— Start of SUPPLIED DATA —
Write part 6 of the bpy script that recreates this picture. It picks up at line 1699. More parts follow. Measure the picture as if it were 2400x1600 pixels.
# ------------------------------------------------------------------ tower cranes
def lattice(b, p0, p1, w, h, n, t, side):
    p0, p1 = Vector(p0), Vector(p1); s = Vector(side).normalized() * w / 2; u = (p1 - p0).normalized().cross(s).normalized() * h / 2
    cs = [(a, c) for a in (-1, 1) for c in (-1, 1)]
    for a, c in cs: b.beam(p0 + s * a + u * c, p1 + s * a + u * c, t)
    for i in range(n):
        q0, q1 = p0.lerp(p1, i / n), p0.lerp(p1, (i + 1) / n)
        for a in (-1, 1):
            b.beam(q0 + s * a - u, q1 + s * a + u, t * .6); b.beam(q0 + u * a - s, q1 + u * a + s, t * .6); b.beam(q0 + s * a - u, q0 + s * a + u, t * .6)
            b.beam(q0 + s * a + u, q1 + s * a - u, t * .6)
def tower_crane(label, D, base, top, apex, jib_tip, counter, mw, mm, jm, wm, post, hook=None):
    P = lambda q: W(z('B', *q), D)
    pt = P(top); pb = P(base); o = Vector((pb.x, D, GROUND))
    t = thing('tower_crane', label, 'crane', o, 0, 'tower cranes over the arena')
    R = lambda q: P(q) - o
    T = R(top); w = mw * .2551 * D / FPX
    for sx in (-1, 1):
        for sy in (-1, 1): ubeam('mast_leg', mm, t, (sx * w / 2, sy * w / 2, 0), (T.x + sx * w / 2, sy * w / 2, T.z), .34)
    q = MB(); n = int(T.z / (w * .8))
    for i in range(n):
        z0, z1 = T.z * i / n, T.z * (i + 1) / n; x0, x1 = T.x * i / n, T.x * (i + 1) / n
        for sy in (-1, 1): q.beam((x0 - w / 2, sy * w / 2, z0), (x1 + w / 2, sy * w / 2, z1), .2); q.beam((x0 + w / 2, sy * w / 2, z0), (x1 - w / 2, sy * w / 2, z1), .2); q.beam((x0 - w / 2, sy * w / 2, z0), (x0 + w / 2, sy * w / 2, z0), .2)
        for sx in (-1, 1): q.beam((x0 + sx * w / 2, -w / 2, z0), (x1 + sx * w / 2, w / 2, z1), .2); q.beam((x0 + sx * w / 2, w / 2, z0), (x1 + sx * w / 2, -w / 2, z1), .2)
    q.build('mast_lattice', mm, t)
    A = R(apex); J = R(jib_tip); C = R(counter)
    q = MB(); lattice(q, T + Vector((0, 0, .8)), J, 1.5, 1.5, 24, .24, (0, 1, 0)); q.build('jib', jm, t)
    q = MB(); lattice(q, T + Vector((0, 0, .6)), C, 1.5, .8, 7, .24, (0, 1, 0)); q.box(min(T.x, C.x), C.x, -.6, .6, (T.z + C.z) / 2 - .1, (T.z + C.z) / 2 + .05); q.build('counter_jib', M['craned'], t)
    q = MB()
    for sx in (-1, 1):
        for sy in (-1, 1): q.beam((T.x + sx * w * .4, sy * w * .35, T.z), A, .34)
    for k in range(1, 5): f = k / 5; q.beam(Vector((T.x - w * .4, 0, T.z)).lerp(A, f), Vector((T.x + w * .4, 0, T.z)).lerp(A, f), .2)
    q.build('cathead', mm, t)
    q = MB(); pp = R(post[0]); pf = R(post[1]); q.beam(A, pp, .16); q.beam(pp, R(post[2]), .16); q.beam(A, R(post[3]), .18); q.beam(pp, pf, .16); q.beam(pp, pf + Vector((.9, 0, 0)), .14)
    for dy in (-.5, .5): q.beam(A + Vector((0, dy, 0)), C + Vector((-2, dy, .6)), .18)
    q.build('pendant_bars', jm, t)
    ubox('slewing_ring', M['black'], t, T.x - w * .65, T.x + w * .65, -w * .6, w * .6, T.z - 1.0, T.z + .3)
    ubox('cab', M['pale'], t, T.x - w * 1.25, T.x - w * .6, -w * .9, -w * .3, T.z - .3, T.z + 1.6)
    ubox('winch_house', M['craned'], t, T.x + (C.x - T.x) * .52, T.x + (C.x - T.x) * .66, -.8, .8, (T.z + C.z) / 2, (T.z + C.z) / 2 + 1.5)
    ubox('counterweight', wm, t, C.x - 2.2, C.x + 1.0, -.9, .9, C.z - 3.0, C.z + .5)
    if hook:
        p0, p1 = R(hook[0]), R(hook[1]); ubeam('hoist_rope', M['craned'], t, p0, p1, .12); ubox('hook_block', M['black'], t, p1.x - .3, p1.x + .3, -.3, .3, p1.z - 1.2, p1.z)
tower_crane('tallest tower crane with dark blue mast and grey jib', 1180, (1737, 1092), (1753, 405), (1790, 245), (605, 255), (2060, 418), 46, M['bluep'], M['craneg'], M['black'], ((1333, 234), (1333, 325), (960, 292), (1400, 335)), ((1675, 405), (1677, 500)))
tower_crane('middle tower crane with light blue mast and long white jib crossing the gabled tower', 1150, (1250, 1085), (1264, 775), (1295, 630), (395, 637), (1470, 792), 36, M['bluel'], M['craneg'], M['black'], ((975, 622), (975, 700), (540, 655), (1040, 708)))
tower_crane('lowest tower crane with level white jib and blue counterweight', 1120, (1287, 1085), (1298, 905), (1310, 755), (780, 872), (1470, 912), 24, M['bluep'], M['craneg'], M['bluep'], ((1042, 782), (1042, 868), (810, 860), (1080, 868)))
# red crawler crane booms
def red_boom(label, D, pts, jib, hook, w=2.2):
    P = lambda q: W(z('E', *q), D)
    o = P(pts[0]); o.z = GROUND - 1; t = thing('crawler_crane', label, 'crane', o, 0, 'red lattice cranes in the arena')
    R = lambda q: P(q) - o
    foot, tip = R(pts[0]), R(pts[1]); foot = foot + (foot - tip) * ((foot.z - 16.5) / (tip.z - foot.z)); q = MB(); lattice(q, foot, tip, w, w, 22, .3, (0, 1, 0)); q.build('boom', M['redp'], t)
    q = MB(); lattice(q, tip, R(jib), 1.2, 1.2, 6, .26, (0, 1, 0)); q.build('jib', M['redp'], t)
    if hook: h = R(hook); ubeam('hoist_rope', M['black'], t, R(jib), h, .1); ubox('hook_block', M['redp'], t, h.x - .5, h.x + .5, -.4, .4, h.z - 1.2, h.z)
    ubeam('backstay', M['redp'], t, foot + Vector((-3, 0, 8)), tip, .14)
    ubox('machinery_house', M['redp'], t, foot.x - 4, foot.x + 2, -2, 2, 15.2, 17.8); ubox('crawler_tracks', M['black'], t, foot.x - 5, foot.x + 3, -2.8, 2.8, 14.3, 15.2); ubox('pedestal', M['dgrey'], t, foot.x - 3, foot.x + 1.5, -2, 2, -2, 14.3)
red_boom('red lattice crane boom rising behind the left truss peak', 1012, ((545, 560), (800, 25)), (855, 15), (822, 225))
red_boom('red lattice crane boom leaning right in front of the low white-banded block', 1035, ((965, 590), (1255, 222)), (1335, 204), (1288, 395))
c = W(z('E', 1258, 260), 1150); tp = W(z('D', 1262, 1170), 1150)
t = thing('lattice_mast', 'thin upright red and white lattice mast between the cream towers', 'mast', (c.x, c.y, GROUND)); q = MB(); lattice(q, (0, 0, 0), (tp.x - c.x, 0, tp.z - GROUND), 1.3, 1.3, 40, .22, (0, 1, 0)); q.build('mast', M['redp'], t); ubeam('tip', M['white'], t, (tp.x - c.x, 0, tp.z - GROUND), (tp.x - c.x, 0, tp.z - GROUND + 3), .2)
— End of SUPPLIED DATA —
• _WHAT THE EXERCISE ASKS_
Copy each line of the data above without altering a single character.

• _THE ANSWER_
Write part 6 of the bpy script that recreates this picture. It picks up at line 1699. More parts follow. Measure the picture as if it were 2400x1600 pixels.
# ------------------------------------------------------------------ tower cranes
def lattice(b, p0, p1, w, h, n, t, side):
    p0, p1 = Vector(p0), Vector(p1); s = Vector(side).normalized() * w / 2; u = (p1 - p0).normalized().cross(s).normalized() * h / 2
    cs = [(a, c) for a in (-1, 1) for c in (-1, 1)]
    for a, c in cs: b.beam(p0 + s * a + u * c, p1 + s * a + u * c, t)
    for i in range(n):
        q0, q1 = p0.lerp(p1, i / n), p0.lerp(p1, (i + 1) / n)
        for a in (-1, 1):
            b.beam(q0 + s * a - u, q1 + s * a + u, t * .6); b.beam(q0 + u * a - s, q1 + u * a + s, t * .6); b.beam(q0 + s * a - u, q0 + s * a + u, t * .6)
            b.beam(q0 + s * a + u, q1 + s * a - u, t * .6)
def tower_crane(label, D, base, top, apex, jib_tip, counter, mw, mm, jm, wm, post, hook=None):
    P = lambda q: W(z('B', *q), D)
    pt = P(top); pb = P(base); o = Vector((pb.x, D, GROUND))
    t = thing('tower_crane', label, 'crane', o, 0, 'tower cranes over the arena')
    R = lambda q: P(q) - o
    T = R(top); w = mw * .2551 * D / FPX
    for sx in (-1, 1):
        for sy in (-1, 1): ubeam('mast_leg', mm, t, (sx * w / 2, sy * w / 2, 0), (T.x + sx * w / 2, sy * w / 2, T.z), .34)
    q = MB(); n = int(T.z / (w * .8))
    for i in range(n):
        z0, z1 = T.z * i / n, T.z * (i + 1) / n; x0, x1 = T.x * i / n, T.x * (i + 1) / n
        for sy in (-1, 1): q.beam((x0 - w / 2, sy * w / 2, z0), (x1 + w / 2, sy * w / 2, z1), .2); q.beam((x0 + w / 2, sy * w / 2, z0), (x1 - w / 2, sy * w / 2, z1), .2); q.beam((x0 - w / 2, sy * w / 2, z0), (x0 + w / 2, sy * w / 2, z0), .2)
        for sx in (-1, 1): q.beam((x0 + sx * w / 2, -w / 2, z0), (x1 + sx * w / 2, w / 2, z1), .2); q.beam((x0 + sx * w / 2, w / 2, z0), (x1 + sx * w / 2, -w / 2, z1), .2)
    q.build('mast_lattice', mm, t)
    A = R(apex); J = R(jib_tip); C = R(counter)
    q = MB(); lattice(q, T + Vector((0, 0, .8)), J, 1.5, 1.5, 24, .24, (0, 1, 0)); q.build('jib', jm, t)
    q = MB(); lattice(q, T + Vector((0, 0, .6)), C, 1.5, .8, 7, .24, (0, 1, 0)); q.box(min(T.x, C.x), C.x, -.6, .6, (T.z + C.z) / 2 - .1, (T.z + C.z) / 2 + .05); q.build('counter_jib', M['craned'], t)
    q = MB()
    for sx in (-1, 1):
        for sy in (-1, 1): q.beam((T.x + sx * w * .4, sy * w * .35, T.z), A, .34)
    for k in range(1, 5): f = k / 5; q.beam(Vector((T.x - w * .4, 0, T.z)).lerp(A, f), Vector((T.x + w * .4, 0, T.z)).lerp(A, f), .2)
    q.build('cathead', mm, t)
    q = MB(); pp = R(post[0]); pf = R(post[1]); q.beam(A, pp, .16); q.beam(pp, R(post[2]), .16); q.beam(A, R(post[3]), .18); q.beam(pp, pf, .16); q.beam(pp, pf + Vector((.9, 0, 0)), .14)
    for dy in (-.5, .5): q.beam(A + Vector((0, dy, 0)), C + Vector((-2, dy, .6)), .18)
    q.build('pendant_bars', jm, t)
    ubox('slewing_ring', M['black'], t, T.x - w * .65, T.x + w * .65, -w * .6, w * .6, T.z - 1.0, T.z + .3)
    ubox('cab', M['pale'], t, T.x - w * 1.25, T.x - w * .6, -w * .9, -w * .3, T.z - .3, T.z + 1.6)
    ubox('winch_house', M['craned'], t, T.x + (C.x - T.x) * .52, T.x + (C.x - T.x) * .66, -.8, .8, (T.z + C.z) / 2, (T.z + C.z) / 2 + 1.5)
    ubox('counterweight', wm, t, C.x - 2.2, C.x + 1.0, -.9, .9, C.z - 3.0, C.z + .5)
    if hook:
        p0, p1 = R(hook[0]), R(hook[1]); ubeam('hoist_rope', M['craned'], t, p0, p1, .12); ubox('hook_block', M['black'], t, p1.x - .3, p1.x + .3, -.3, .3, p1.z - 1.2, p1.z)
tower_crane('tallest tower crane with dark blue mast and grey jib', 1180, (1737, 1092), (1753, 405), (1790, 245), (605, 255), (2060, 418), 46, M['bluep'], M['craneg'], M['black'], ((1333, 234), (1333, 325), (960, 292), (1400, 335)), ((1675, 405), (1677, 500)))
tower_crane('middle tower crane with light blue mast and long white jib crossing the gabled tower', 1150, (1250, 1085), (1264, 775), (1295, 630), (395, 637), (1470, 792), 36, M['bluel'], M['craneg'], M['black'], ((975, 622), (975, 700), (540, 655), (1040, 708)))
tower_crane('lowest tower crane with level white jib and blue counterweight', 1120, (1287, 1085), (1298, 905), (1310, 755), (780, 872), (1470, 912), 24, M['bluep'], M['craneg'], M['bluep'], ((1042, 782), (1042, 868), (810, 860), (1080, 868)))
# red crawler crane booms
def red_boom(label, D, pts, jib, hook, w=2.2):
    P = lambda q: W(z('E', *q), D)
    o = P(pts[0]); o.z = GROUND - 1; t = thing('crawler_crane', label, 'crane', o, 0, 'red lattice cranes in the arena')
    R = lambda q: P(q) - o
    foot, tip = R(pts[0]), R(pts[1]); foot = foot + (foot - tip) * ((foot.z - 16.5) / (tip.z - foot.z)); q = MB(); lattice(q, foot, tip, w, w, 22, .3, (0, 1, 0)); q.build('boom', M['redp'], t)
    q = MB(); lattice(q, tip, R(jib), 1.2, 1.2, 6, .26, (0, 1, 0)); q.build('jib', M['redp'], t)
    if hook: h = R(hook); ubeam('hoist_rope', M['black'], t, R(jib), h, .1); ubox('hook_block', M['redp'], t, h.x - .5, h.x + .5, -.4, .4, h.z - 1.2, h.z)
    ubeam('backstay', M['redp'], t, foot + Vector((-3, 0, 8)), tip, .14)
    ubox('machinery_house', M['redp'], t, foot.x - 4, foot.x + 2, -2, 2, 15.2, 17.8); ubox('crawler_tracks', M['black'], t, foot.x - 5, foot.x + 3, -2.8, 2.8, 14.3, 15.2); ubox('pedestal', M['dgrey'], t, foot.x - 3, foot.x + 1.5, -2, 2, -2, 14.3)
red_boom('red lattice crane boom rising behind the left truss peak', 1012, ((545, 560), (800, 25)), (855, 15), (822, 225))
red_boom('red lattice crane boom leaning right in front of the low white-banded block', 1035, ((965, 590), (1255, 222)), (1335, 204), (1288, 395))
c = W(z('E', 1258, 260), 1150); tp = W(z('D', 1262, 1170), 1150)
t = thing('lattice_mast', 'thin upright red and white lattice mast between the cream towers', 'mast', (c.x, c.y, GROUND)); q = MB(); lattice(q, (0, 0, 0), (tp.x - c.x, 0, tp.z - GROUND), 1.3, 1.3, 40, .22, (0, 1, 0)); q.build('mast', M['redp'], t); ubeam('tip', M['white'], t, (tp.x - c.x, 0, tp.z - GROUND), (tp.x - c.x, 0, tp.z - GROUND + 3), .2)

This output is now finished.